No toda desigualdad es igual

Foto de Ian Vasquez

Ha publicado artículos en diarios de Estados Unidos y de América Latina y ha aparecido en las cadenas televisivas.

Es miembro de la Mont Pèlerin Society y del Council on Foreign Relations.

Recibió su BA en Northwestern University y su Maestría en la Escuela de Estudios Internacionales de Johns Hopkins University.

Trabajó en asuntos interamericanos en el Center for Strategic and International Studies y en Caribbean/Latin American Action.

Un tema central de la reunión anual del Banco Mundial (BM) y el Fondo Monetario Internacional que se lleva a cabo en Lima es la inclusión social. Al preguntarse “¿Cómo vamos a resolver el problema de la desigualdad?”, el presidente del BM, Jim Yong Kim, responde: la “prosperidad compartida”.

Suena bien, pero el peligro es caer en la moda intelectual que considera que toda desigualdad es mala por sí misma y que el mercado la agudiza cada vez más.

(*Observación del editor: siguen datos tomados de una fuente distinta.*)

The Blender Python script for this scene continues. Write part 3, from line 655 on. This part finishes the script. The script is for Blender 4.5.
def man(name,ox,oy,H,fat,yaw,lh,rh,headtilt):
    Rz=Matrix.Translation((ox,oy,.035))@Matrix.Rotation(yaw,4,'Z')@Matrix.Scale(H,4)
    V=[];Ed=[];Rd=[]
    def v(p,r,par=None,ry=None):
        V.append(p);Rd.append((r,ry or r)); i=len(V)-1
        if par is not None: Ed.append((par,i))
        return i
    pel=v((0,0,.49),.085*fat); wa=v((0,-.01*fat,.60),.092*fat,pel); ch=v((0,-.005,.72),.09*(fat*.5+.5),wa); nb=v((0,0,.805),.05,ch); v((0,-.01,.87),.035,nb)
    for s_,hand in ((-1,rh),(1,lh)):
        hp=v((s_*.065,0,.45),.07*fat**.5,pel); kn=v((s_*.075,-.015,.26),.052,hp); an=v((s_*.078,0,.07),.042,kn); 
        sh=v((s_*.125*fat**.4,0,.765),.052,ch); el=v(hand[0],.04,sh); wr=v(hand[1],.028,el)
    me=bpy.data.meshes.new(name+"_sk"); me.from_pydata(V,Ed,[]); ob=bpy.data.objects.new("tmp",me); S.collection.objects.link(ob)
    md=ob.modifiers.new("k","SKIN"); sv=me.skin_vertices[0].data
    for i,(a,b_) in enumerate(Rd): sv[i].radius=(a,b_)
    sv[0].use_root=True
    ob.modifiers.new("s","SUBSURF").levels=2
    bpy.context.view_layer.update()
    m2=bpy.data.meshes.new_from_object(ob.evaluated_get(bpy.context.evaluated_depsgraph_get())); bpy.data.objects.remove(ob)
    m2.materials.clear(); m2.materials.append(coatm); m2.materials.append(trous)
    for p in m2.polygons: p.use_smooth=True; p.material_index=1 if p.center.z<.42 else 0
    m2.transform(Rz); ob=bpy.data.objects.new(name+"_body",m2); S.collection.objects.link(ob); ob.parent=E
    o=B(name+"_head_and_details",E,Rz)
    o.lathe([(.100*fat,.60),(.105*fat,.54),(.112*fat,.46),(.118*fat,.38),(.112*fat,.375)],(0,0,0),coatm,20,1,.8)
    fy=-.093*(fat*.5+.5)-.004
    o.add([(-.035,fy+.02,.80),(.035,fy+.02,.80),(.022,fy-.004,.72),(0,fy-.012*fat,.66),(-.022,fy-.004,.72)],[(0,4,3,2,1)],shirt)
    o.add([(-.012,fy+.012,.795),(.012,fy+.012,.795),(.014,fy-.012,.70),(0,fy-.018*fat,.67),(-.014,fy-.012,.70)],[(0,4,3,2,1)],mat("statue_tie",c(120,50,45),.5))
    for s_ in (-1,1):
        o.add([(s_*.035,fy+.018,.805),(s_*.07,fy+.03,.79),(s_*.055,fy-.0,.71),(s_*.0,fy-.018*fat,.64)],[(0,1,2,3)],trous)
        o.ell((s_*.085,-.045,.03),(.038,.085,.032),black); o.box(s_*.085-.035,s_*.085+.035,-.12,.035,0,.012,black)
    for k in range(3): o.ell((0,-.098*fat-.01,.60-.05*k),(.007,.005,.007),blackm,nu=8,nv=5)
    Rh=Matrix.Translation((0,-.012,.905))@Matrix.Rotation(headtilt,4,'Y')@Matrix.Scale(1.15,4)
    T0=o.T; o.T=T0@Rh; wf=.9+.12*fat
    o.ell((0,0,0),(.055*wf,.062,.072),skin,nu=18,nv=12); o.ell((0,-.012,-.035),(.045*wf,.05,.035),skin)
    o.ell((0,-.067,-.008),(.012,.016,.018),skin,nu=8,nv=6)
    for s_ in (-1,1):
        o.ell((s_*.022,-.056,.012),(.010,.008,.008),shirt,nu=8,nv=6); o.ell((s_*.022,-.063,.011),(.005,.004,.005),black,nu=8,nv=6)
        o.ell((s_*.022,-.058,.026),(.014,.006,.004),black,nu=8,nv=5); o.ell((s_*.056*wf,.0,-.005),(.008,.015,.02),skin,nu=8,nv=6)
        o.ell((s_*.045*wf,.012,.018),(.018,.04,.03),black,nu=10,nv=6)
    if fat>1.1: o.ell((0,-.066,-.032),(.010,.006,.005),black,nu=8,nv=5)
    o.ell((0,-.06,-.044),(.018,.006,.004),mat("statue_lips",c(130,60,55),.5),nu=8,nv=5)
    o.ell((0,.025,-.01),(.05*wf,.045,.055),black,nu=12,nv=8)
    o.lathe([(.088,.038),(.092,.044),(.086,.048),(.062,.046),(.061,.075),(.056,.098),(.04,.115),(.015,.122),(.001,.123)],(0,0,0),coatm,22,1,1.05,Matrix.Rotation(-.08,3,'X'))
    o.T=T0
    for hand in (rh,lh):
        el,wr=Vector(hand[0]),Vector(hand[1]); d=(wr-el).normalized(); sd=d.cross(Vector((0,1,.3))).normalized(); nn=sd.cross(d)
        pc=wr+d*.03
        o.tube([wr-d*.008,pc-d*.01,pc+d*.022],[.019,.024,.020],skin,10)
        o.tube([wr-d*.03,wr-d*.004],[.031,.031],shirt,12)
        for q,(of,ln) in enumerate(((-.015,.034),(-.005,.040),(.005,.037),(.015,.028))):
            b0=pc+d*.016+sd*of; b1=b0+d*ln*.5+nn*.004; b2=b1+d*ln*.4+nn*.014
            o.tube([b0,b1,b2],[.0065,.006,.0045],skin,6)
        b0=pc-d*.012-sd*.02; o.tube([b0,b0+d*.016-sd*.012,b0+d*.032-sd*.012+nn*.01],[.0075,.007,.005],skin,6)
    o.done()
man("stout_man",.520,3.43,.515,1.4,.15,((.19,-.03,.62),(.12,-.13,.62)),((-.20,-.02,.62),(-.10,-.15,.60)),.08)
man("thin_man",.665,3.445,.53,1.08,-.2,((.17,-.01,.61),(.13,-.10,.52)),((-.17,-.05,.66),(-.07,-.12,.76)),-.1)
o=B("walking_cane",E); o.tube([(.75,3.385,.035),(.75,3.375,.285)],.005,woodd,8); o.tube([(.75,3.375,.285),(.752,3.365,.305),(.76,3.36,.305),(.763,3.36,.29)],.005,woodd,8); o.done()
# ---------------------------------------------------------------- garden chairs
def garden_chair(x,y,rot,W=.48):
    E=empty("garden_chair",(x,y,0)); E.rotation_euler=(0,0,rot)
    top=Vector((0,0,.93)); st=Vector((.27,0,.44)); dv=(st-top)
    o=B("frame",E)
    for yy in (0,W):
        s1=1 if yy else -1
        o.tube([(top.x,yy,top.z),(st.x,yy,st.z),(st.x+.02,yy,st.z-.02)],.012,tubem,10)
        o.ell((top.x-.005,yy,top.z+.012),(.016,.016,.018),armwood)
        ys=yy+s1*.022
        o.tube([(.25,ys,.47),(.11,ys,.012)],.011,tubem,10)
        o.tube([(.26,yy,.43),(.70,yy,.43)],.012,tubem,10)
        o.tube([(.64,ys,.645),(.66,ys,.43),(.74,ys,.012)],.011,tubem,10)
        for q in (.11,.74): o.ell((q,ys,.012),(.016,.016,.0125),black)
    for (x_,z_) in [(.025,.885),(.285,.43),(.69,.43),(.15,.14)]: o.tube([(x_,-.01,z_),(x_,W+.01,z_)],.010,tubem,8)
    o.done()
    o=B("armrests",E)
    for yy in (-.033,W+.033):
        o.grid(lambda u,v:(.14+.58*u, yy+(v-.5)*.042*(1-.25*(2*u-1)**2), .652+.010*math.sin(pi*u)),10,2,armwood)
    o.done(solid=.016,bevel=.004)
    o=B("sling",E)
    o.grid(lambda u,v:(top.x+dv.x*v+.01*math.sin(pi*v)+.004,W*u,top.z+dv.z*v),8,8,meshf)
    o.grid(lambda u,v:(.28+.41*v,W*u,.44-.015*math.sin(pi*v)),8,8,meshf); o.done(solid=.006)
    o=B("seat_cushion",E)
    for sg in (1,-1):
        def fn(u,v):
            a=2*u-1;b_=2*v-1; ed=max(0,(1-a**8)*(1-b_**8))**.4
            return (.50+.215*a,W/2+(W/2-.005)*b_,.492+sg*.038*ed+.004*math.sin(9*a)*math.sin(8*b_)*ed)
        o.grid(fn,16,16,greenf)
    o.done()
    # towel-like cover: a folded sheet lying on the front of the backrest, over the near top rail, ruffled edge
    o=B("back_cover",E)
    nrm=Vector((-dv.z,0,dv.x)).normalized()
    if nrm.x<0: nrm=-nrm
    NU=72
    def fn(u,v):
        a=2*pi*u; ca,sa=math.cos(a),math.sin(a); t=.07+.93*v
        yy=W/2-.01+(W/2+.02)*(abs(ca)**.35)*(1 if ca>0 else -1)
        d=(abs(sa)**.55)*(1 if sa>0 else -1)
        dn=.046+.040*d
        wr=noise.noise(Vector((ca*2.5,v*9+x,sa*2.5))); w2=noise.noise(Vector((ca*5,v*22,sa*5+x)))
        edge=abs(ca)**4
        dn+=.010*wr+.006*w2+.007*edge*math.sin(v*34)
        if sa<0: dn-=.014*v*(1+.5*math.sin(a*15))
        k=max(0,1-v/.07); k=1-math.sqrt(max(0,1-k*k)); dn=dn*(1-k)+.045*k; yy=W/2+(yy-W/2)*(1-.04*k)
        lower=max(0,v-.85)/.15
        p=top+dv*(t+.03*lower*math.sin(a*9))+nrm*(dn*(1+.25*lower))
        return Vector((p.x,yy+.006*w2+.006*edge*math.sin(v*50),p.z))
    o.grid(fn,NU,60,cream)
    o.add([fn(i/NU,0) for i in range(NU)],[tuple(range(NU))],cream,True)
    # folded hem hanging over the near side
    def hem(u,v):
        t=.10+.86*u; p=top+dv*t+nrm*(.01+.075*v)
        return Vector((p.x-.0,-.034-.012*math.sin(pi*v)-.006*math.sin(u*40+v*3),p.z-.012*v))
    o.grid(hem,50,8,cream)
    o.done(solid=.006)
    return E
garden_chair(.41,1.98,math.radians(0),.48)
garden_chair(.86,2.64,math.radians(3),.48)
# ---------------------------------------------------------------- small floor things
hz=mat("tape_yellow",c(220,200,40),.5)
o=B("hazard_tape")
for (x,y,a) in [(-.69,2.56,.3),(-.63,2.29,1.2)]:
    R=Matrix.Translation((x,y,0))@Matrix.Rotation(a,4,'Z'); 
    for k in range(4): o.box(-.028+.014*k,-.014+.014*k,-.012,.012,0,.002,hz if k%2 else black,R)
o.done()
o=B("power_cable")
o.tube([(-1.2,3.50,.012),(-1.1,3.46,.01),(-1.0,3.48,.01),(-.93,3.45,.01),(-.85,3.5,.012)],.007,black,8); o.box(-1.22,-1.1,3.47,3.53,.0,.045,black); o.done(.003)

No solo es errado el análisis, sino que puede producir políticas que llevan a la exclusión social. Por ejemplo, crear más y mayores impuestos para financiar un Estado que redistribuye más riqueza puede desincentivar el crecimiento y la reducción de la pobreza.

La preocupación por la desigualdad en la era de la globalización es irónica. Justo en estos días el Banco Mundial reveló cifras nuevas que muestran el declive drástico de la pobreza mundial, que era un 37% en 1990 y caerá a menos del 10% este año por primera vez en la historia. La mayor libertad económica ha mejorado sin precedentes el bienestar de los pobres. Por esa razón, la desigualdad mundial también ha caído.

Celebremos ese avance porque representa el progreso humano, que en este caso coincide con mayor igualdad de ingresos. No siempre es así. Las mediaciones de desigualdad, de hecho, suelen ocultar información importante respecto a las sociedades que miden. Estados Unidos y Costa de Marfil, por ejemplo, tienen prácticamente el mismo nivel de desigualdad relativamente alta (medida por el índice GINI), pero el primer país ocupa el quinto lugar en el Índice de Desarrollo Humano y el país africano está en el puesto 171. China ha logrado sacar a cientos de millones de personas de la pobreza al abrir su mercado y a la vez ha aumentado la desigualdad que ahora es parecida a la de EE.UU. En cambio, en la medida que América Latina ha liberalizado, ha caído tanto la pobreza como la desigualdad.

La desigualdad en sí nos dice muy poco sobre lo justo que puede ser una sociedad. Una política migratoria liberal por parte de EE.UU., por ejemplo, mejoraría el bienestar de millones de inmigrantes y de estadounidenses, pero aumentaría la desigualdad en ese país. Lo importante es identificar las causas de la desigualdad y ver si son injustas o no. Un Bill Gates o un Steve Jobs se volvieron ricos beneficiando enormemente al mundo a base de intercambios voluntarios. Es muy diferente el caso de un empresario mercantilista que se vuelve rico a base de protección y subsidios del Estado, o sea, a costa de los demás. En sociedades como las de América Latina, que tradicionalmente se han caracterizado por este tipo de favoritismos –y en que la mayoría lidia con la burocracia y la corrupción– es fácil entender por qué la desigualdad en sí es mal vista.

El problema es que, tanto en el debate como en los estudios técnicos, no se suele tomar en cuenta estas diferencias. Por ejemplo, típicamente se encuentra que la desigualdad reduce el crecimiento económico. En un estudio importante que está por publicarse, sin embargo, Sutirtha Bagchi y Jan Svejnar encuentran que la desigualdad reduce el crecimiento en las sociedades en que los más ricos se volvieron ricos por sus conexiones políticas, mientras que no existe esa relación en las sociedades en que los más ricos lograron lo suyo a través del esfuerzo propio.